| Visby, Sweden
- The serial production of hydrogen-run cars is still several car generations
away, but engineers have made great strides in overcoming some of the major
obstacles preventing the technology from becoming the fuel of the future.
The Honda FCX, shown recently to reporters on a closed-off test track in
Visby, is "much faster than most people believe," says Thomas Brachmann
from the Honda Research Centre in the German city of Offenbach.
According to project leader Sachito
Fujimoto, the Honda FCX has about the same power as a 2.4-litre petrol
engine with a top speed of 160 km/h and an output of 95 kW/129 hp.
Roland Krueger, who is responsible
for hydrogen research at Ford's research centre in Aachen, points out that
the hydrogen-powered Ford Explorer easily keeps up with traffic flow with
an output of 130 kW/177 hp and a top speed of 140 km/h.
In the prototypes, burning hydrogen
and oxygen that produced the energy for an electric motor works well.

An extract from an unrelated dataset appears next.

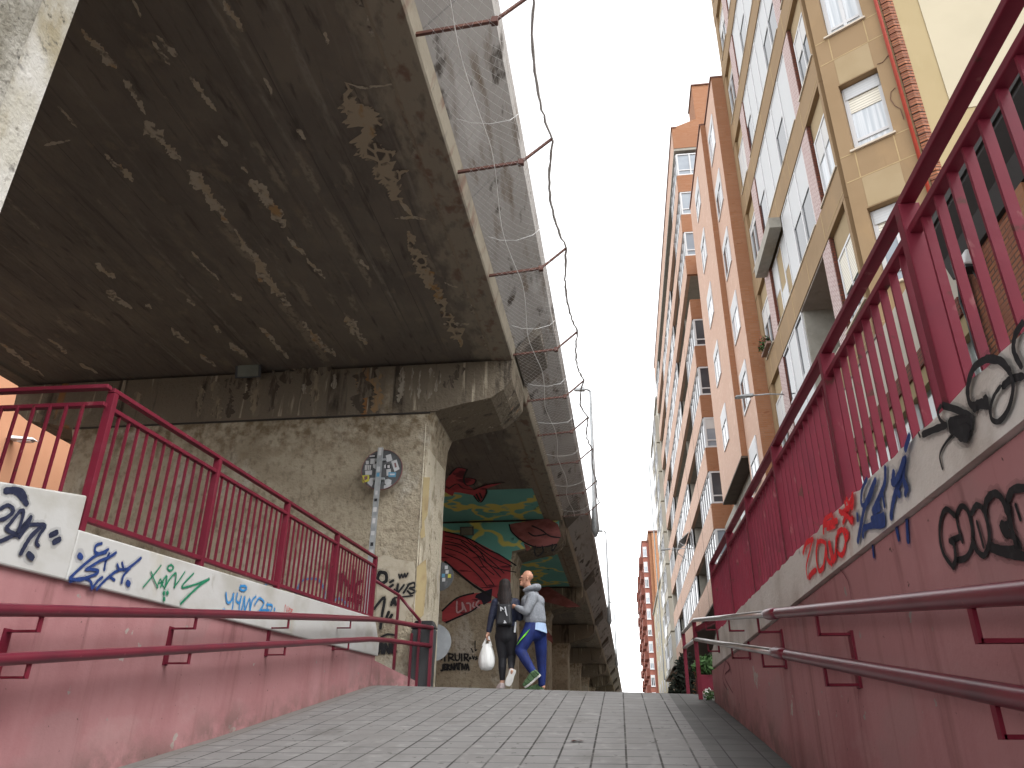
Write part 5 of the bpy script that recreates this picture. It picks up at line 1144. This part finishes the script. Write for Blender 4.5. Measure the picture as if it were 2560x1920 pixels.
# ------------------------------------------------------------------ people
def skinned(name, nodes, edges, m, parent, side, vox=.008, smooth=4):
    """one continuous surface: tapered limbs lofted along the edges, then fused"""
    b = MB(); side = Vector(side).normalized()
    for a, c in edges:
        (p, ra), (q, rb) = nodes[a], nodes[c]; p = Vector(p); q = Vector(q)
        ra = ra if isinstance(ra, tuple) else (ra, ra); rb = rb if isinstance(rb, tuple) else (rb, rb)
        t = q-p; L = t.length; t = t.normalized() if L > 1e-6 else Vector((0,0,1))
        u = side-t*side.dot(t); u = u.normalized() if u.length > .15 else t.orthogonal().normalized(); v = t.cross(u)
        rings = []
        for k in range(5):             # rounded start
            an = math.pi/2*(1-k/4.0); rings.append((p-t*min(ra)*math.sin(an), max(.02, math.cos(an)), ra))
        for k in range(1, 4): f_ = k/4; rings.append((p+(q-p)*f_, 1, (ra[0]+(rb[0]-ra[0])*f_, ra[1]+(rb[1]-ra[1])*f_)))
        for k in range(5): an = math.pi/2*k/4.0; rings.append((q+t*min(rb)*math.sin(an), max(.02, math.cos(an)), rb))
        i0 = len(b.v); n = 14
        for c0, sc2, rr_ in rings:
            for k in range(n): an = 2*math.pi*k/n; b.v.append(c0+u*math.cos(an)*rr_[0]*sc2+v*math.sin(an)*rr_[1]*sc2)
        for k in range(len(rings)-1):
            for x in range(n): y_ = (x+1) % n; b.f.append([i0+k*n+x, i0+k*n+y_, i0+(k+1)*n+y_, i0+(k+1)*n+x])
        b.f.append([i0+x for x in reversed(range(n))]); b.f.append([i0+(len(rings)-1)*n+x for x in range(n)])
    o = b.build(name, m, parent, smooth=True)
    rm = o.modifiers.new('fuse', 'REMESH'); rm.mode = 'VOXEL'; rm.voxel_size = vox; rm.use_smooth_shade = True
    if smooth: sm = o.modifiers.new('smooth', 'SMOOTH'); sm.factor = .5; sm.iterations = smooth
    return o
def chain(s): L = s.split(); return list(zip(L, L[1:]))
def hand(nodes, edges, wrist, palm, d, side, curl, nm):
    """palm centre and five separate bent fingers; d pointing along the fingers, side across the knuckles, curl towards the palm"""
    d = Vector(d).normalized(); side = Vector(side).normalized(); curl = Vector(curl).normalized(); P = Vector(palm)
    nodes[nm+'palm'] = (P, .024); nodes[nm+'p1'] = (P+side*.024+d*.02, .017); nodes[nm+'p2'] = (P-side*.024+d*.02, .017); edges.append((wrist, nm+'palm')); edges += [(nm+'palm', nm+'p1'), (nm+'palm', nm+'p2')]
    for i, (s, l) in enumerate(((-.030,.060),(-.010,.072),(.010,.068),(.030,.052))):
        a = P+d*.035+side*s; b_ = a+d*l*.5+curl*l*.18; c = b_+d*l*.15+curl*l*.45
        for k, q, r in (('a', a, .010), ('b', b_, .009), ('c', c, .0085)): nodes[f'{nm}{i}{k}'] = (q, r)
        edges += [(f'{nm}{i}a', f'{nm}{i}b'), (f'{nm}{i}b', f'{nm}{i}c'), (nm+('p1' if s > 0 else 'p2'), f'{nm}{i}a')]
    a = P-side*.034+d*.002; b_ = a-side*.018+d*.03+curl*.012
    nodes[nm+'ta'] = (a, .012); nodes[nm+'tb'] = (b_, .010); edges += [(nm+'palm', nm+'ta'), (nm+'ta', nm+'tb')]

# man in the grey hoodie, walking away to the left, looking left
man = thing('person', (-1.36, 12.0, .80), 'bald person in a grey hoodie and blue tracksuit trousers with a lime stripe, looking left', 'person')
V = Vector
g = .80
N = dict(pelvis=(V((-1.35,12.0,1.70)),(.115,.085)), waist=(V((-1.36,12.0,1.86)),(.115,.08)), chest=(V((-1.38,12.0,2.04)),(.145,.10)), neckb=(V((-1.39,12.0,2.19)),(.09,.06)), neck=(V((-1.425,11.99,2.27)),.050),
    jaw=(V((-1.465,11.98,2.345)),(.056,.062)), face=(V((-1.462,11.985,2.415)),(.066,.078)), skull=(V((-1.440,11.988,2.452)),(.072,.086)), top=(V((-1.440,11.988,2.475)),(.062,.07)),
    brow=(V((-1.525,11.95,2.442)),.016), brow2=(V((-1.528,12.0,2.442)),.016), nose=(V((-1.528,11.97,2.43)),.012), nose2=(V((-1.545,11.966,2.395)),.013), lip=(V((-1.53,11.965,2.358)),.016), chin=(V((-1.522,11.967,2.322)),.026), ear=(V((-1.435,11.908,2.42)),.012), ear2=(V((-1.438,11.907,2.385)),.011),
    hipL=(V((-1.39,11.93,1.63)),.075), kneeL=(V((-1.525,11.90,1.345)),.058), ankL=(V((-1.335,11.80,1.015)),.036), heelL=(V((-1.295,11.785,.985)),.034), toeL=(V((-1.44,11.77,.86)),.026),
    hipR=(V((-1.30,12.06,1.63)),.075), kneeR=(V((-1.275,12.13,1.28)),.055), ankR=(V((-1.27,12.16,.90)),.036), heelR=(V((-1.25,12.15,.86)),.03), toeR=(V((-1.42,12.22,.848)),.024),
    shL=(V((-1.36,11.88,2.12)),.062), elL=(V((-1.43,11.80,1.88)),.042), wrL=(V((-1.575,11.90,1.965)),.028), shR=(V((-1.42,12.12,2.12)),.062), elR=(V((-1.50,12.20,1.88)),.042), wrR=(V((-1.60,12.08,1.96)),.028))
E_ = chain('pelvis waist chest neckb neck jaw face skull top')+chain('pelvis hipL kneeL ankL heelL toeL')+chain('pelvis hipR kneeR ankR heelR toeR')+chain('chest shL elL wrL')+chain('chest shR elR wrR')+[('brow','brow2'),('nose','nose2'),('lip','chin'),('ear','ear2'),('jaw','chin')]
hand(N, E_, 'wrL', (-1.625,11.935,2.0), (-.8,.5,.3), (0,.3,1), (.3,.9,0), 'hl'); hand(N, E_, 'wrR', (-1.645,12.05,2.0), (-.8,-.4,.3), (0,-.3,1), (.3,-.9,0), 'hr')
skinned('body', N, E_, G['skin'], man, (.66,.75,0), .006, 3)
def feat(parent, m, name, c, r, sc=(1,1,1)):
    me = bpy.data.meshes.new(name); bm = bmesh.new(); bmesh.ops.create_uvsphere(bm, u_segments=12, v_segments=8, radius=r); o = bpy.data.objects.new(name, me)
    bmesh.ops.scale(bm, vec=sc, verts=bm.verts); bmesh.ops.translate(bm, vec=V(c)-OFF[parent], verts=bm.verts); bm.to_mesh(me); bm.free(); me.materials.append(m); COL.objects.link(o); o.parent = parent; OFF[o] = OFF[parent]
    for p in me.polygons: p.use_smooth = True
    return o
feat(man, G['black'], 'eye', (-1.528,11.925,2.428), .011); feat(man, G['black'], 'eye', (-1.538,11.99,2.428), .011)
feat(man, plain('brow', (.12,.06,.045), .8), 'eyebrow', (-1.530,11.93,2.450), .014, (.8,1.3,.35))
feat(man, plain('lips', (.30,.11,.09), .6), 'mouth', (-1.536,11.955,2.352), .014, (.7,1.4,.4))
C_ = dict(low=(V((-1.335,12.0,1.80)),(.165,.125)), mid=(V((-1.35,12.0,1.92)),(.165,.13)), chest=(V((-1.37,12.0,2.06)),(.17,.13)), top=(V((-1.385,12.0,2.18)),(.11,.085)), shL=(V((-1.36,11.875,2.115)),.078), upL=(V((-1.385,11.82,2.0)),.066), elL=(V((-1.435,11.80,1.885)),.060), foL=(V((-1.51,11.84,1.925)),.052), wrL=(V((-1.565,11.893,1.962)),.042),
    shR=(V((-1.41,12.125,2.115)),.078), elR=(V((-1.50,12.20,1.885)),.060), wrR=(V((-1.59,12.088,1.958)),.042), hem=(V((-1.335,12.0,1.765)),(.150,.115)))
skinned('hoodie', C_, chain('hem low mid chest top')+chain('chest shL upL elL foL wrL')+chain('chest shR elR wrR'), G['hoodie'], man, (.66,.75,0))
H_ = dict(a=(V((-1.475,11.92,2.225)),.026), b=(V((-1.41,11.895,2.25)),.036), c=(V((-1.335,11.93,2.275)),.048), d=(V((-1.305,12.0,2.285)),.055), e=(V((-1.335,12.08,2.28)),.048), f=(V((-1.41,12.09,2.26)),.036), g=(V((-1.475,12.05,2.235)),.026))
skinned('hood', H_, chain('a b c d e f g'), G['hoodie'], man, (0,0,1))
def f(b):
    n = 20; r = random.Random(2)
    ring = lambda z, rr_: [(-1.33+rr_*math.cos(2*math.pi*k/n)*1.02, 12.0+rr_*math.sin(2*math.pi*k/n)*.9, z+(-.035*max(0, math.cos(2*math.pi*k/n-.0)) if z < 1.68 else 0)+r.uniform(-.006,.006)) for k in range(n)]
    a, c = ring(1.635, .150), ring(1.74, .135)
    for k in range(n): j = (k+1) % n; b.face([a[k], a[j], c[j], c[k]])
part('shirt_tail', G['shirt'], man, f, smooth=True)
T_ = dict(pel=(V((-1.345,12.0,1.735)),(.146,.118)), pel2=(V((-1.345,12.0,1.60)),(.14,.115)), hipL=(V((-1.40,11.94,1.62)),.105), thL=(V((-1.47,11.915,1.48)),.095), kneeL=(V((-1.525,11.90,1.345)),.076), shinL=(V((-1.44,11.85,1.19)),.066), ankL=(V((-1.338,11.80,1.02)),.048), hipR=(V((-1.29,12.06,1.62)),.10), thR=(V((-1.275,12.10,1.46)),.085), kneeR=(V((-1.27,12.13,1.28)),.072), shinR=(V((-1.265,12.145,1.10)),.06), ankR=(V((-1.27,12.155,.90)),.048))
skinned('trousers', T_, chain('pel pel2')+chain('pel hipL thL kneeL shinL ankL')+chain('pel hipR thR kneeR shinR ankR'), G['track'], man, (.66,.75,0))
def f(b):
    pts = [V((-1.415,11.812,1.60)), V((-1.455,11.805,1.555)), V((-1.50,11.806,1.505)), V((-1.54,11.818,1.455))]
    w = V((.024,0,.040)); 
    for a, c in zip(pts, pts[1:]): b.hexa([a-w, c-w, c+w, a+w], [p+V((0,.06,0)) for p in (a-w, c-w, c+w, a+w)])
part('stripe', G['lime'], man, f)
def shoe(parent, heel, toe, upm, up=V((0,0,1)), w=.045, h=.085):
    heel = V(heel); toe = V(toe); d = (toe-heel).normalized(); s = d.cross(up).normalized(); u = s.cross(d).normalized(); L = (toe-heel).length
    prof = [(0,.75,.85),(.12,.95,1.0),(.35,.85,1.0),(.62,1.0,.72),(.85,.92,.52),(1.0,.55,.36)]
    b = MB(); prev = None
    for t, ww, hh in prof:
        c = heel+d*L*t; cur = [c-s*w*ww, c+s*w*ww, c+s*w*ww*.7+u*h*hh, c-s*w*ww*.7+u*h*hh]
        if prev: b.hexa(prev, cur)
        prev = cur
    o = bev(b.build('shoe', upm, parent), .012, 2)
    b = MB(); prev = None
    for t, ww, hh in prof:
        c = heel+d*L*t; cur = [c-s*w*ww*1.08-u*.022, c+s*w*ww*1.08-u*.022, c+s*w*ww*1.08-u*.0005, c-s*w*ww*1.08-u*.0005]
        if prev: b.hexa(prev, cur)
        prev = cur
    b.build('sole', G['sole'], o)
shoe(man, (-1.262,11.775,1.015), (-1.465,11.765,.838), G['shoe1'], V((-.5,-.45,.6)))
shoe(man, (-1.235,12.15,.825), (-1.50,12.235,.82), G['shoe1'])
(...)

The
only emission is water vapour. But the dilemma faced by the project engineers
is that "the space required by the components, their lifespan, the temperature
factor, the range and the costs involved are still a problem," says Ford's
Krueger.
The latest fuel cell generation has
made headway on weight and space for most components. "Our system in the
FCX has become 180 kg lighter and 40 per cent smaller," says Fujimoto.

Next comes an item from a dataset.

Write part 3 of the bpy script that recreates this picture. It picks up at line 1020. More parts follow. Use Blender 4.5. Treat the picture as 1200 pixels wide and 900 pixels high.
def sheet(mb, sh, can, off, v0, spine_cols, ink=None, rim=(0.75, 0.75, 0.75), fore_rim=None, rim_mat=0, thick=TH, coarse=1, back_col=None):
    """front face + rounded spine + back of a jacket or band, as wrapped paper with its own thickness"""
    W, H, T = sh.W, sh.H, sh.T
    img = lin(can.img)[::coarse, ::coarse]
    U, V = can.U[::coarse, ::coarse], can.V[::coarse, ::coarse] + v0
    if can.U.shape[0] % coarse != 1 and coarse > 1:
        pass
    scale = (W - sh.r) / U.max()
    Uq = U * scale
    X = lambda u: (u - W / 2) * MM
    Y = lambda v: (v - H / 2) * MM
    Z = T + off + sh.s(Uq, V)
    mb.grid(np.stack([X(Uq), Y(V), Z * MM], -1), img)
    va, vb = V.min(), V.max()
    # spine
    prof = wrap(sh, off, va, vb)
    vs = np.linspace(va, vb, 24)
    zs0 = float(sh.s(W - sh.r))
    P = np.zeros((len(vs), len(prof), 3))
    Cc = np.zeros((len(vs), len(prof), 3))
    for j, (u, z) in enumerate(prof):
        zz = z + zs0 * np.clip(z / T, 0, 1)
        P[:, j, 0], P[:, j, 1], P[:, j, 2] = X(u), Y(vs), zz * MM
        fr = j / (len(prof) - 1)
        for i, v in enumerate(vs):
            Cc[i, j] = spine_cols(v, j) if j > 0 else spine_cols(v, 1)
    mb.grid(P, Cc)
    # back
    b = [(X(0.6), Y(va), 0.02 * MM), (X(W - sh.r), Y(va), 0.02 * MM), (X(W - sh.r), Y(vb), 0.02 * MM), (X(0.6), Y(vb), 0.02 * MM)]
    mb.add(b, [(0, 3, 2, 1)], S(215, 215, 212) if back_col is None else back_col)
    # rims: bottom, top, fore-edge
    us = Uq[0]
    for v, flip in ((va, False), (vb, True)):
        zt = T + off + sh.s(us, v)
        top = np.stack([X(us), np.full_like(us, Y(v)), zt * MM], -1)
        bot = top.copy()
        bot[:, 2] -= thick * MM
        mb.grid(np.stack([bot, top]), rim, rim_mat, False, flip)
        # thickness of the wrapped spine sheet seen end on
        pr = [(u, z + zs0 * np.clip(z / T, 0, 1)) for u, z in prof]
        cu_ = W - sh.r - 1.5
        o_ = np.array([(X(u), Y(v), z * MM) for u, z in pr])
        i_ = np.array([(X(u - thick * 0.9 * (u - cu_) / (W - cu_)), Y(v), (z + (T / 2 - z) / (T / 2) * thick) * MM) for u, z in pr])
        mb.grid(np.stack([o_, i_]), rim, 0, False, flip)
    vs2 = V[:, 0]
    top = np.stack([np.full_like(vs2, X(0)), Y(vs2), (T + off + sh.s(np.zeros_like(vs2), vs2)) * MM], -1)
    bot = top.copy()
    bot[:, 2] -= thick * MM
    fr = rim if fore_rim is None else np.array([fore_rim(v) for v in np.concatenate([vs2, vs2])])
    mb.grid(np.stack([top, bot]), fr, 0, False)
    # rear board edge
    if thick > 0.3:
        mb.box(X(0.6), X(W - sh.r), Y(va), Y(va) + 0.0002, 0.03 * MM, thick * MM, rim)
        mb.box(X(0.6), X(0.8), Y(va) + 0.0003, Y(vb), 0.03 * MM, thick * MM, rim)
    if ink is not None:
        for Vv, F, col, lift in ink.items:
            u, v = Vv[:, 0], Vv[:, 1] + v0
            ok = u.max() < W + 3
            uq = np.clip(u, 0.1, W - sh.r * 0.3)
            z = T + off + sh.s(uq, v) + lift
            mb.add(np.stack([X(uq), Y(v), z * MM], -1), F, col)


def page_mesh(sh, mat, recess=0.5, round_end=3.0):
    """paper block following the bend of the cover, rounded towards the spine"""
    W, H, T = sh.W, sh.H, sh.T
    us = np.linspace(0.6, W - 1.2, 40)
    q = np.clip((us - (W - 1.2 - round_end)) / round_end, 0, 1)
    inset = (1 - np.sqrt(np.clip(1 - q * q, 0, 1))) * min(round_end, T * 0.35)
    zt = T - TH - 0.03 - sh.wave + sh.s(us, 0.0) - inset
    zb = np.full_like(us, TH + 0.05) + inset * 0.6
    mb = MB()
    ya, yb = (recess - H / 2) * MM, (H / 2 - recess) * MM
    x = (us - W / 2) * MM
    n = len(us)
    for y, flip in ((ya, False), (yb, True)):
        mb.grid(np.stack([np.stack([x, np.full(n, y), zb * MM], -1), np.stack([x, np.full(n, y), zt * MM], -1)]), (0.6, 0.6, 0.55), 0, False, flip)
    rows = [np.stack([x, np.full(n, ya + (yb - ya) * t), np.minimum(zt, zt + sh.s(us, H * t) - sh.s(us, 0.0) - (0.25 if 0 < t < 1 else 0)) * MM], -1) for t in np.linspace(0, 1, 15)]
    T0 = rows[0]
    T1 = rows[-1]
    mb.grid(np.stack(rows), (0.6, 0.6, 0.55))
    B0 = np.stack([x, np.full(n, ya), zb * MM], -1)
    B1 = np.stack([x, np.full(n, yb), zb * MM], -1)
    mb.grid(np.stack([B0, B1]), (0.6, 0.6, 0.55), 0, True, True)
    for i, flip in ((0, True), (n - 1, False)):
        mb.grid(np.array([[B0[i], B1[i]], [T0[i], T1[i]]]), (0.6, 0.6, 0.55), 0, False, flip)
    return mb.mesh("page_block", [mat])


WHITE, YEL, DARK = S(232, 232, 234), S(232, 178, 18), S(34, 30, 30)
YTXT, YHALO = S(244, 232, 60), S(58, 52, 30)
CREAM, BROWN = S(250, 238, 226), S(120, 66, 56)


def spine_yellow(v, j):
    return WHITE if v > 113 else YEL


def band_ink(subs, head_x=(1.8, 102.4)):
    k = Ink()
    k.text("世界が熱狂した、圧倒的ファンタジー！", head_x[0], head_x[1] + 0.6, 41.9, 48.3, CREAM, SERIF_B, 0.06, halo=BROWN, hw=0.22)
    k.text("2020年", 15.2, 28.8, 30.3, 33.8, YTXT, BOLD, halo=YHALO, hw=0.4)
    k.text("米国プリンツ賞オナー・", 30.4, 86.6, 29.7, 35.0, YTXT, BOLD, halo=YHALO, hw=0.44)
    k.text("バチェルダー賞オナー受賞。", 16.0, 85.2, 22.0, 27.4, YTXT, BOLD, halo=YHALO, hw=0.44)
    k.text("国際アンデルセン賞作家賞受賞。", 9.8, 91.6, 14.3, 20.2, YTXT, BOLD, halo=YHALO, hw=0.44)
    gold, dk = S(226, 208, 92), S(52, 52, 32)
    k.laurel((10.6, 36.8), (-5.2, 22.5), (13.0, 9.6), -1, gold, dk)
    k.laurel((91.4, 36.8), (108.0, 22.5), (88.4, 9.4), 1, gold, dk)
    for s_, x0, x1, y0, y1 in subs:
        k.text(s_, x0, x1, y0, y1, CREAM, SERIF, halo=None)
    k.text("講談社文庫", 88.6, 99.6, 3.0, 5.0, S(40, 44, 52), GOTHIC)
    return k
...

Producers are also making progress
with the problems faced by hydrogen-drive during huge temperature variations
but there has been no real breakthrough in the technology.
Hydrogen-driven vehicles can be found
in car fleets across the globe. But the engineers have continuously postponed
a schedule for serial production. Ford's Krueger reckons that it will take
at least two more car generations and believes that serial-production of
the car will begin in 2015 at the earliest.

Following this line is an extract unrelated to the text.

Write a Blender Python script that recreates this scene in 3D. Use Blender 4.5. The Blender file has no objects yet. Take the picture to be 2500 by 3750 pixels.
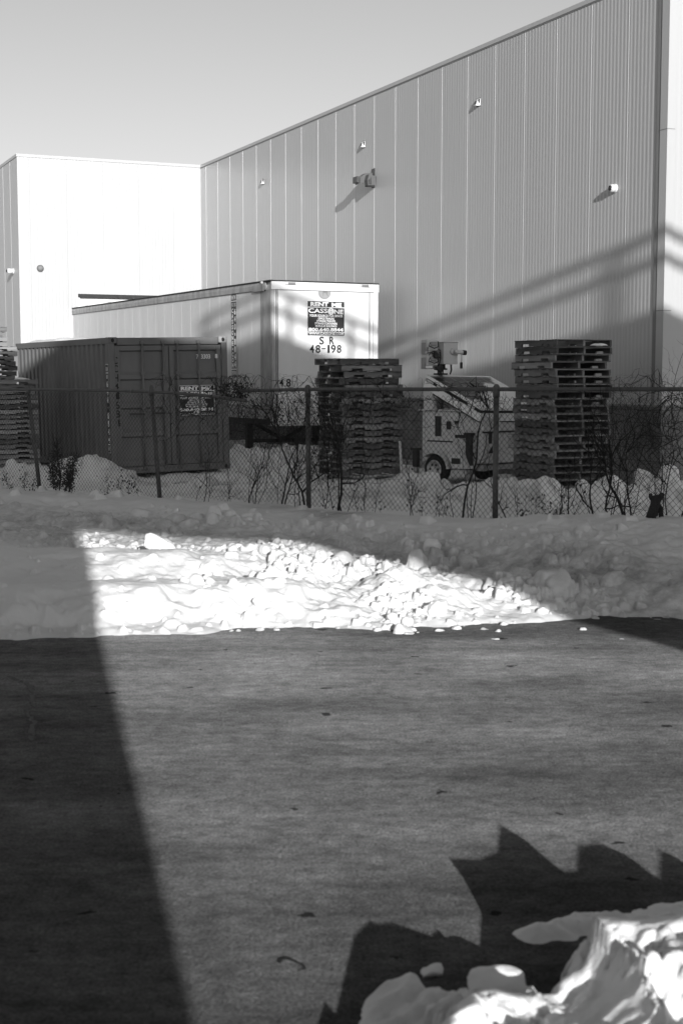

Mercedes-Benz research engineer Christian
Mohrdieck expects a start in 2012.
Henner Lehne, an expert from the
CSM prognosis institute in Frankfurt says, "the classic fuel cell will
first have to prove itself in other sectors, for instance in the normal
household, before it can go into mass production in the automobile."
"There is no otherway to finance
the high development costs," he argues.